В книге виден весь творческий путь Валерия Золотухина – от роли деревенского мужика Кузькина из спектакля по роману Можаева до рафинированного интеллигента Живаго, путь самосовершенствования, и все его этапы, с ухабами и колдобинами, с триумфами, взлетами и провалами, с женитьбой на «первой красавице» ГИТИСа Нине Шацкой и разочарованием в личной жизни, с разрушением семьи, с надеждой на новое счастье и с женитьбой на помощнице режиссера «Ленфильма» Тамаре, со съемками в фильмах «Пакет», «Интервенция», «Бумбараш», «Хозяин тайги», «Человек с аккордеоном», «Единственная», «Ночной дозор», «Дневной дозор», с детьми мал мала меньше от трех разных женщин, и с пятерыми внуками, с «Анной Снегиной» и со строительством храма в Быстром Истоке...

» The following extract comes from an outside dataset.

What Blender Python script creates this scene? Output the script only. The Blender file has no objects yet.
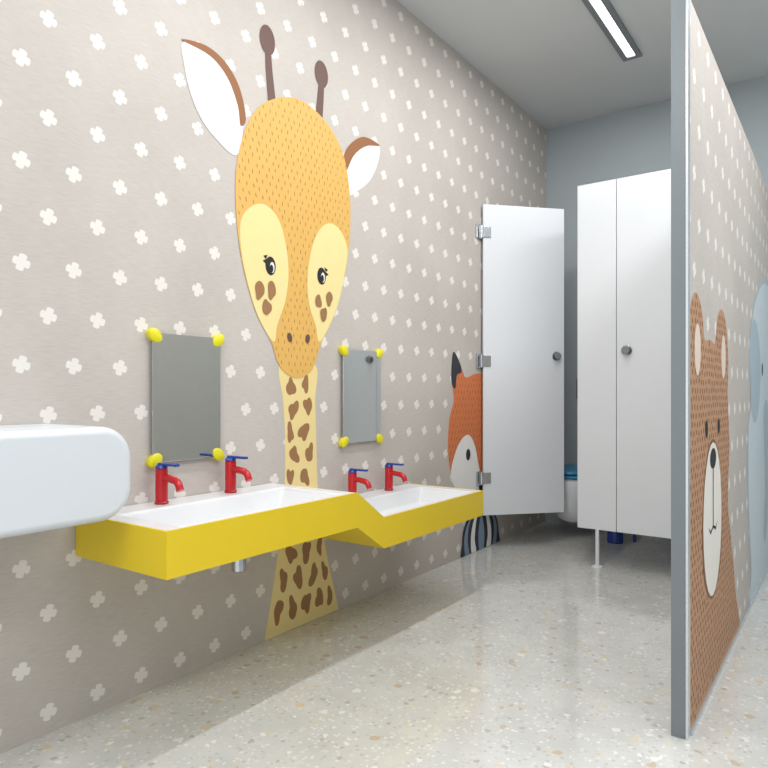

Когда-то юный Золотухин мечтал «повиснуть портретом на чьей-нибудь стенке». Но потом понял, что самое-то главное не «повиснуть», а удержаться на отвесной стене. И это у него получается, он всегда в отличной форме, «всегда разный» и поэтому неожиданный и интересный для всех. Иногда он не прочь и похулиганить, как его герой Есенин, как друг Высоцкий. «Мне скучно не хулиганить», – пишет Золотухин, хотя в одном из своих интервью и утверждает, что с годами остепенился и находит себя не в женщинах, не в водке, а «в работе». Но работа была всегда, потому и привык каждый день вести дневник.
«Я облегчаю работу моим биографам, – говорит Валерий Золотухин. – Но только читайте в основном между строк... Постарайтесь... расшифровать душу мою».
Читатели книги Трутнева о Золотухине, может быть, даже смогут «расшифровать душу» нашего современника, хотя душа художника – это потемки и вечная загадка. Но по крайней мере заглянуть туда стоит.